GV: Hoje vi uma multidão na rua liderada por uma orquestra. O que parecia inicialmente uma verdadeira atuação musical era de facto um evento patrocinado (e filmado) com o logotipo de uma empresa de telemóveis por todo o lado…   

Não sou contra as empresas que facilitam o acesso à cultura. Penso que é completamente aceitável, contudo o que me parece agora é que tudo se tornou uma espécie de campo de minas. Costumava ser – ou pelo menos parecia – mais fácil ler o panorama cultural e social, e agora tudo isso tem-se tornado muito questionável. Com este tipo de experiências. Estás a ver, um pequeno detalhe pode repentinamente levar toda a experiência para um território completamente diferente – neste caso do cultural para o comercial. Não quero dizer que as ligações não podem ser estabelecidas, mas qual será o preço a pagar? 

GV: Seria mais fácil atrair pessoas para as ruas do Porto se as manifestações contra as políticas de austeridade fossem patrocinadas por uma marca?  

O que aconteceu no dia 15 de Setembro de 2012, foi um momento chave para a percepção do que está a acontecer socialmente em Portugal. Nesse dia tivemos o que as pessoas chamariam a maior manifestação desde a revolução de 1974. A Avenida dos Aliados [a principal avenida do centro da cidade, onde se encontra a Câmara Municipal], estava cheia de centenas de milhares de pessoas que protestavam contra o grave aumento dos impostos. E o mais estranho é que uma empresa de telemóveis estava a organizar uma festa ao ar livre nessa mesma noite.    

Habitualmente, costumo mostrar 2 slides nas minhas apresentações: um que mostra a Avenida dos Aliados repleta de pessoas às 15h, e outro com a mesma multidão na Praça Filipa de Lencastre à 1 da manhã a beber cerveja e a ouvir alguns DJ's. Então, o que estás a descrever foi realmente o que já aconteceu. Eu tenho a certeza que houve uma ligação entre estes dois eventos que foi planeada. 
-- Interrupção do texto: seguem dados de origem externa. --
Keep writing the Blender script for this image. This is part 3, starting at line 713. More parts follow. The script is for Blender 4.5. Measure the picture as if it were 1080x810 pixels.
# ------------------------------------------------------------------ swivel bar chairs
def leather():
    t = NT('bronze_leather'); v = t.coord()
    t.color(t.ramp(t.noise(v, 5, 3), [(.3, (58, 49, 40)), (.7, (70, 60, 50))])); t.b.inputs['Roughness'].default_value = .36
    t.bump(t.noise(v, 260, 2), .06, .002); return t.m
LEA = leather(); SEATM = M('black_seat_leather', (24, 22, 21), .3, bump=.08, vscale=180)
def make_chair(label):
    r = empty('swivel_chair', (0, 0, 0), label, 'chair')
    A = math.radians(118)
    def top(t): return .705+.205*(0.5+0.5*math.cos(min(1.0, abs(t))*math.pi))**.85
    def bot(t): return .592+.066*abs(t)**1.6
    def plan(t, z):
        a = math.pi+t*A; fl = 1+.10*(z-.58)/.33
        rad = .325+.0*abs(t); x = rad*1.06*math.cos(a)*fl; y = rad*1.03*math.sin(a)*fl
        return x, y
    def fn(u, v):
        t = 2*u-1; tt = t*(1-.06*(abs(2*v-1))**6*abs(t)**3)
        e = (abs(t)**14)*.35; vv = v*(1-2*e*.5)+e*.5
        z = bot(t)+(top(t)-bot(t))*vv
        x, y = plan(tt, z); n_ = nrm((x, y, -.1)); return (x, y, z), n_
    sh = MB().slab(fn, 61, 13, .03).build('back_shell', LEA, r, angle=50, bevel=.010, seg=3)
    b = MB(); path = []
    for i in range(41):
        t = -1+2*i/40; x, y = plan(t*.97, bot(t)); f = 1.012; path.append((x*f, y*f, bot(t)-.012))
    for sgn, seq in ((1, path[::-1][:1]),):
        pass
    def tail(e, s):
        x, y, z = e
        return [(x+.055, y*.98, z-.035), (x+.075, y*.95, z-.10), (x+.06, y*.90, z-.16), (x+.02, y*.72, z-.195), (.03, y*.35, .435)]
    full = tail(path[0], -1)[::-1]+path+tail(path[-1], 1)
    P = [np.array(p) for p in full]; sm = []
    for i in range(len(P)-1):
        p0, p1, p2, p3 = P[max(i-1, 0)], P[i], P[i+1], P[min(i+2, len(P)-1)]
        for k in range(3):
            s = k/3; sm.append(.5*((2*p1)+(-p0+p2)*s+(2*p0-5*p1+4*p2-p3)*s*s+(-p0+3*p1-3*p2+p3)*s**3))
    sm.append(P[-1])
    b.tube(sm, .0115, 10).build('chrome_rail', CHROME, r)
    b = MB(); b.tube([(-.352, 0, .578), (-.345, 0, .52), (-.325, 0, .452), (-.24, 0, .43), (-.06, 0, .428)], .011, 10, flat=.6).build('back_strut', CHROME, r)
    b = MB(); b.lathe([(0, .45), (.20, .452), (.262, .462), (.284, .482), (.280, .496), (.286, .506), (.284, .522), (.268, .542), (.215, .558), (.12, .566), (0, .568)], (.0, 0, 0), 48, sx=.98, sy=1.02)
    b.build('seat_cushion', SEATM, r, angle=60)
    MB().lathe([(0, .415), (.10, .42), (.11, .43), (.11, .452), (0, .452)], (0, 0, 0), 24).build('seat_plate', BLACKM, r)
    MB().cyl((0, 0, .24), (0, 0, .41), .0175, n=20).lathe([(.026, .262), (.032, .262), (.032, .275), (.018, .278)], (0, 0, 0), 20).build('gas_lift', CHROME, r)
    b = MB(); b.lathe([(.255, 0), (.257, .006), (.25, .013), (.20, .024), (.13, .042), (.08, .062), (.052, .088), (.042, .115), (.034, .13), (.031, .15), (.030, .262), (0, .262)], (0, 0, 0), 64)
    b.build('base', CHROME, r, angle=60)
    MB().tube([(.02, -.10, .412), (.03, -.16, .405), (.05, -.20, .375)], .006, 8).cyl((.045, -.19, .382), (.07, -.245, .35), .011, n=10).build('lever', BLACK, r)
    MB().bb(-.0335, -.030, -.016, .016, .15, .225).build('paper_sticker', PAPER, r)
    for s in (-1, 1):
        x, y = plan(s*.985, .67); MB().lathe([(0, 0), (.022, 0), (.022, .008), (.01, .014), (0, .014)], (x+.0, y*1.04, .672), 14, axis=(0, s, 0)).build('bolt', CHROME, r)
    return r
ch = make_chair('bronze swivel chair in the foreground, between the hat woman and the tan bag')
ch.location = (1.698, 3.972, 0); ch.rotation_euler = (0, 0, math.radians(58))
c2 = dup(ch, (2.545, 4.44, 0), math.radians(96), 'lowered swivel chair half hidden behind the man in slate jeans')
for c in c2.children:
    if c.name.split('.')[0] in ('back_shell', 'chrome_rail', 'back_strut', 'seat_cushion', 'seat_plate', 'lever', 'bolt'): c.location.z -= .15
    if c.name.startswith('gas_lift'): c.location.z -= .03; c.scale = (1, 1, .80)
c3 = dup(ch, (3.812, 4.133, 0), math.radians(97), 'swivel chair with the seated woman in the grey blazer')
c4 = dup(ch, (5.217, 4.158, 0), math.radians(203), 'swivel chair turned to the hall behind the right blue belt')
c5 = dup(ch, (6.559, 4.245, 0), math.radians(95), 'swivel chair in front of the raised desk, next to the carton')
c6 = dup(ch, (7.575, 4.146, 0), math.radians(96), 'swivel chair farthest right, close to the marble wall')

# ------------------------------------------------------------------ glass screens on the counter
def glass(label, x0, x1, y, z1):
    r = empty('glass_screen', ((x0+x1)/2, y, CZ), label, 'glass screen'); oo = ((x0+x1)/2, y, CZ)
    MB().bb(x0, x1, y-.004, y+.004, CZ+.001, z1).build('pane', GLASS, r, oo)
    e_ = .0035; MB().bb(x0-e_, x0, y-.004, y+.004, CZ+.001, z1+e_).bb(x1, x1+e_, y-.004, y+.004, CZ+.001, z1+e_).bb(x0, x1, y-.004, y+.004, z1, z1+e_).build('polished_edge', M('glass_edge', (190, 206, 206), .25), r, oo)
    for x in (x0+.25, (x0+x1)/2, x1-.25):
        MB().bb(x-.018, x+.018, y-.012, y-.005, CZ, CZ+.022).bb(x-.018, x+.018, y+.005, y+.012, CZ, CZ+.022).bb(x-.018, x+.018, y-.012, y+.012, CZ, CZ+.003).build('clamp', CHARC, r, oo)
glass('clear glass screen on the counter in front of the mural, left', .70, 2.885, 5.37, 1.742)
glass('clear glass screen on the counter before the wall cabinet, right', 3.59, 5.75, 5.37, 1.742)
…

Porém, a minha preocupação é exatamente esta… Qual é a palavra? Não é polarização… mas esquizofrenia. É esta espécie de esquizofrenia em que ora estás em modo de festa ou em modo de protesto, e eu acho que isto não é nada saudável. É de facto altamente prejudicial para a nossa integridade como indivíduos. 

Preocupa-me que não veja muitas pessoas proporem novas geometrias sociais. O único momento em que as pessoas saem à rua é para dizer NÃO. Mas o que eu nunca vejo é o mesmo enorme grupo de pessoas a anunciar uma alternativa em conjunto como um todo.   

Tape remnants at Maus Hábitos. Photo by Luis Barbosa for Future Places.

Tape remnants at Maus Hábitos. Photo by Luis Barbosa for Future Places (used with permission).

GV: Achas que os meios digitais podem ajudar a reunir pessoas para conseguir alternativas?  

…Eu acho que a primeira condição para sairmos da péssima situação em que nos encontramos é reorganizarmos a forma de nos ligarmos uns aos outros… Como podemos ser saudáveis como indivíduos e como cidadãos se continuamos a ser bombardeados por estas mensagens e imagens de uma catástrofe e ao mesmo tempo somos capazes de dizer “Está tudo ótimo e estamos a divertir-nos”? Tem que haver um meio termo, uma maneira de tornar estes dois momentos esquizofrénicos harmoniosos. Somos reféns desta polarização e estamos a ser bombardeados com a ideia de que tudo está mal e depois está tudo bem logo em seguida. Depois do jornalista apresentar as notícias trágicas – vamos fazer uma pausa, e é tudo sobre futilidades, e amor e iPads, e não é sadio ouvir estas mensagens. 

GV: Estás a lutar contra estas mensagens de alienação?

Apesar do “anti” no meu nome, eu prefiro pensar que o Antifluffy é acima de tudo um convite ao otimismo. Tu sabes que existirão coisas que nunca vão estar sob o nosso controle, e uma delas é o afeto. Sejamos generosos, valorizemo-nos uns aos outros, não tenhamos medo de dizê-lo. Trata-se de otimismo, de conexão, e também de não insultar a inteligência das pessoas. O Antifluffy é uma forma de dizer que algumas coisas levam o seu tempo a serem desvendadas, compreendidas. São complexas. Mantenhamos a calma, está tudo bem, não é preciso compreender tudo imediatamente – por oposição à vertigem que está a acontecer nas redes sociais e nos velhos media.